Goal: Return every entry exactly.

Material provided:
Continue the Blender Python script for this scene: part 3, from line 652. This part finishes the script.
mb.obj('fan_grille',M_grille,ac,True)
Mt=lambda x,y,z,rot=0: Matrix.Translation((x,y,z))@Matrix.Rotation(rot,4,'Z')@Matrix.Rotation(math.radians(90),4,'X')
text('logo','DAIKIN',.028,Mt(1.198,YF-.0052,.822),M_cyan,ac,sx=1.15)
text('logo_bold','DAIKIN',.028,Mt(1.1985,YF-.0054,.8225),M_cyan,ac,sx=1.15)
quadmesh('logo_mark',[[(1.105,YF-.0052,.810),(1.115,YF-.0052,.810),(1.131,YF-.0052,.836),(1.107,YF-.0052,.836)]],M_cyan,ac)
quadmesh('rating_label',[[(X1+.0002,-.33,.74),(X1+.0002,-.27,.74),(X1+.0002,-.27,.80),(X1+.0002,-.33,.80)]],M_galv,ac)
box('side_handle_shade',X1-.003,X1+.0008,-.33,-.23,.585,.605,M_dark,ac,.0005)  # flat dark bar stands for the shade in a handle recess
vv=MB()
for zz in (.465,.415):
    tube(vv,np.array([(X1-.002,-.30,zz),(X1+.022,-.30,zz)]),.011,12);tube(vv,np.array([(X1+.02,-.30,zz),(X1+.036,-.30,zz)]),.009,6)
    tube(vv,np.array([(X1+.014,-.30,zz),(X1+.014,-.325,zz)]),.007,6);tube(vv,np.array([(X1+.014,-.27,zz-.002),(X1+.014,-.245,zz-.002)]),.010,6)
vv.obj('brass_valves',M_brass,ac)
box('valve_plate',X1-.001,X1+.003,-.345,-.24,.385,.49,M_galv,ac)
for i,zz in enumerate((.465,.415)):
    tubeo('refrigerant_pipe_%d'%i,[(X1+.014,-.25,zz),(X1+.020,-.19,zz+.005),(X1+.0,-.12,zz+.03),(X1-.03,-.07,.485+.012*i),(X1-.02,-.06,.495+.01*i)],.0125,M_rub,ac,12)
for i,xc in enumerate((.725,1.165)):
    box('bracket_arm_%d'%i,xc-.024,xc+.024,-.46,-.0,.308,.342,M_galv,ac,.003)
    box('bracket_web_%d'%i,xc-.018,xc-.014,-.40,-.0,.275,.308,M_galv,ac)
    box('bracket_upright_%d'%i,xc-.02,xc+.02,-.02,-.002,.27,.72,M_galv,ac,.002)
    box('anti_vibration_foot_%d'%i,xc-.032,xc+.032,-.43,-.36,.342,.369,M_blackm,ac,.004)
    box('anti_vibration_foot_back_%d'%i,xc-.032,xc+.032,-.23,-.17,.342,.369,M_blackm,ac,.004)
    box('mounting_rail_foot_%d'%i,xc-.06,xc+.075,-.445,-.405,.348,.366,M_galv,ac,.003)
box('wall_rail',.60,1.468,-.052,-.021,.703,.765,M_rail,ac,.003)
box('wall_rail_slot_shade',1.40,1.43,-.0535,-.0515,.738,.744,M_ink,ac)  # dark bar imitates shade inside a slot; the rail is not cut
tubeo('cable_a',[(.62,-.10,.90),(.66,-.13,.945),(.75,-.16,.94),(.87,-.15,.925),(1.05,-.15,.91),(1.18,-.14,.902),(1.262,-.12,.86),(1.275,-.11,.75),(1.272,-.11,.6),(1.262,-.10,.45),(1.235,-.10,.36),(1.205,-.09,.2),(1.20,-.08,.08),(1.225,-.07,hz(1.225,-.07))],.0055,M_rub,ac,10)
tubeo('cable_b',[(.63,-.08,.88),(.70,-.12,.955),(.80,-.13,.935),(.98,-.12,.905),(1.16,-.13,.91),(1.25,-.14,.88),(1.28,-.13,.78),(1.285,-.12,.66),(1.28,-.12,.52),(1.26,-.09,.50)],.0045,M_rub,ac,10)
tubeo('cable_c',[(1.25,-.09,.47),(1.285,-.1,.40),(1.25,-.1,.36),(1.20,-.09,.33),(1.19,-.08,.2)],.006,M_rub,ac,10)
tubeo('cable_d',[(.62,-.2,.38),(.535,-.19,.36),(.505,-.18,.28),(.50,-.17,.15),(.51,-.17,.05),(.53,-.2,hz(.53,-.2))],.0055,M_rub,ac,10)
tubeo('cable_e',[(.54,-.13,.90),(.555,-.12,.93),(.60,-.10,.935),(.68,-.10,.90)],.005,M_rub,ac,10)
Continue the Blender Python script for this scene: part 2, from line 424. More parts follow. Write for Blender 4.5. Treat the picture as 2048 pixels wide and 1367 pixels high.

Solved problem:
Continue the Blender Python script for this scene: part 3, from line 652. This part finishes the script.
mb.obj('fan_grille',M_grille,ac,True)
Mt=lambda x,y,z,rot=0: Matrix.Translation((x,y,z))@Matrix.Rotation(rot,4,'Z')@Matrix.Rotation(math.radians(90),4,'X')
text('logo','DAIKIN',.028,Mt(1.198,YF-.0052,.822),M_cyan,ac,sx=1.15)
text('logo_bold','DAIKIN',.028,Mt(1.1985,YF-.0054,.8225),M_cyan,ac,sx=1.15)
quadmesh('logo_mark',[[(1.105,YF-.0052,.810),(1.115,YF-.0052,.810),(1.131,YF-.0052,.836),(1.107,YF-.0052,.836)]],M_cyan,ac)
quadmesh('rating_label',[[(X1+.0002,-.33,.74),(X1+.0002,-.27,.74),(X1+.0002,-.27,.80),(X1+.0002,-.33,.80)]],M_galv,ac)
box('side_handle_shade',X1-.003,X1+.0008,-.33,-.23,.585,.605,M_dark,ac,.0005)  # flat dark bar stands for the shade in a handle recess
vv=MB()
for zz in (.465,.415):
    tube(vv,np.array([(X1-.002,-.30,zz),(X1+.022,-.30,zz)]),.011,12);tube(vv,np.array([(X1+.02,-.30,zz),(X1+.036,-.30,zz)]),.009,6)
    tube(vv,np.array([(X1+.014,-.30,zz),(X1+.014,-.325,zz)]),.007,6);tube(vv,np.array([(X1+.014,-.27,zz-.002),(X1+.014,-.245,zz-.002)]),.010,6)
vv.obj('brass_valves',M_brass,ac)
box('valve_plate',X1-.001,X1+.003,-.345,-.24,.385,.49,M_galv,ac)
for i,zz in enumerate((.465,.415)):
    tubeo('refrigerant_pipe_%d'%i,[(X1+.014,-.25,zz),(X1+.020,-.19,zz+.005),(X1+.0,-.12,zz+.03),(X1-.03,-.07,.485+.012*i),(X1-.02,-.06,.495+.01*i)],.0125,M_rub,ac,12)
for i,xc in enumerate((.725,1.165)):
    box('bracket_arm_%d'%i,xc-.024,xc+.024,-.46,-.0,.308,.342,M_galv,ac,.003)
    box('bracket_web_%d'%i,xc-.018,xc-.014,-.40,-.0,.275,.308,M_galv,ac)
    box('bracket_upright_%d'%i,xc-.02,xc+.02,-.02,-.002,.27,.72,M_galv,ac,.002)
    box('anti_vibration_foot_%d'%i,xc-.032,xc+.032,-.43,-.36,.342,.369,M_blackm,ac,.004)
    box('anti_vibration_foot_back_%d'%i,xc-.032,xc+.032,-.23,-.17,.342,.369,M_blackm,ac,.004)
    box('mounting_rail_foot_%d'%i,xc-.06,xc+.075,-.445,-.405,.348,.366,M_galv,ac,.003)
box('wall_rail',.60,1.468,-.052,-.021,.703,.765,M_rail,ac,.003)
box('wall_rail_slot_shade',1.40,1.43,-.0535,-.0515,.738,.744,M_ink,ac)  # dark bar imitates shade inside a slot; the rail is not cut
tubeo('cable_a',[(.62,-.10,.90),(.66,-.13,.945),(.75,-.16,.94),(.87,-.15,.925),(1.05,-.15,.91),(1.18,-.14,.902),(1.262,-.12,.86),(1.275,-.11,.75),(1.272,-.11,.6),(1.262,-.10,.45),(1.235,-.10,.36),(1.205,-.09,.2),(1.20,-.08,.08),(1.225,-.07,hz(1.225,-.07))],.0055,M_rub,ac,10)
tubeo('cable_b',[(.63,-.08,.88),(.70,-.12,.955),(.80,-.13,.935),(.98,-.12,.905),(1.16,-.13,.91),(1.25,-.14,.88),(1.28,-.13,.78),(1.285,-.12,.66),(1.28,-.12,.52),(1.26,-.09,.50)],.0045,M_rub,ac,10)
tubeo('cable_c',[(1.25,-.09,.47),(1.285,-.1,.40),(1.25,-.1,.36),(1.20,-.09,.33),(1.19,-.08,.2)],.006,M_rub,ac,10)
tubeo('cable_d',[(.62,-.2,.38),(.535,-.19,.36),(.505,-.18,.28),(.50,-.17,.15),(.51,-.17,.05),(.53,-.2,hz(.53,-.2))],.0055,M_rub,ac,10)
tubeo('cable_e',[(.54,-.13,.90),(.555,-.12,.93),(.60,-.10,.935),(.68,-.10,.90)],.005,M_rub,ac,10)
Continue the Blender Python script for this scene: part 2, from line 424. More parts follow. Write for Blender 4.5. Treat the picture as 2048 pixels wide and 1367 pixels high.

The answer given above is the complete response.